Surnames Beginning with "Z"
Zeilman, Charles H., was born in Albany, N. Y., September 25, 1839. He received a common school education and later went into the employ of Steele & King, where he learned the paper hanging business and subsequently served as an apprentice at the carpenter's trade, at which he was employed at the breaking out of the Rebellion. August 8, 1861, he enlisted in the 44th N. Y. Vols, and was successively promoted from the ranks to first sergeant, second and first lieutenant and captain; and commanded Company F, the Albany company, from the Peninsula campaign until the company was mustered out of service in Albany, October 11, 1864. He participated in most of the battles in which the regiment was engaged, was severely wounded in the side at Gettysburg, and was slightly wounded in the left arm in the battle of the Wilderness. He has been a prominent member of the G. A. R. since 1867. January 1, 1865, when the free delivery system was put in operation in Albany, Postmaster Dawson appointed him as a letter carrier andsubsequently to a clerkship in the distributing department, from which he resigned in the September following, to accept the position of chief clerk and property clerk of the Capital police force. He remained in that position until September, 1870, and on the fifteenth of that month he re-entered the postal service under Postmaster Smyth and for nineteen years was clerk at the stamp window. When Gen. James M. Warner was appointed postmaster in 1889, Mr. Zeilman was appointed assistant postmaster and has held that position ever since, having been reappointed by the present incumbent, Hon. Francis H. Woods. He was a member and secretary of the Board of Civil Service Examiners for the Albany post office from its establishment to the time he became assistant postmaster.

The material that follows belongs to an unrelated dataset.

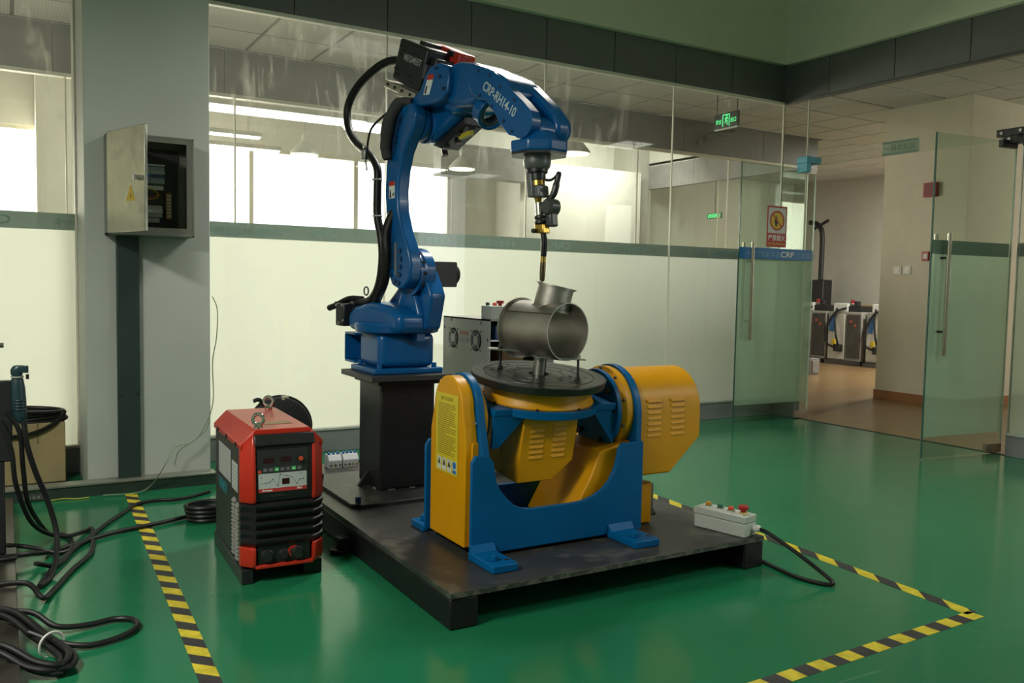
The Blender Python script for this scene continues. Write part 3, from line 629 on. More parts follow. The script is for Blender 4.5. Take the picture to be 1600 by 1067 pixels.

Zeller, A., is a son of John Zeller, who came from Germany and settled at Indian Fields in the town of Coeymans in 1853. Mr. A. Zeller married Henrietta, daughter of Egbert Stanton, who was a grandson of Reuben Stanton, one of the early settlers of Westerlo, who had four sons, David, Benjamin, Joseph and Reuben. Reuben Stanton, Jr., had three sons, Egbert, Luman and Reuben W. Egbert Stanton in early life came to Coeymans, where he married Jane, daughter of Dr. Moses Clement; and after carrying on a store for some years, he was engaged the last thirty years of his life as bookkeeper and salesman of the various freighting firms of Coeymans. He died in 1880, leaving a widow, one daughter and a large circle of friends. Mr. Stanton was a representative man of the town.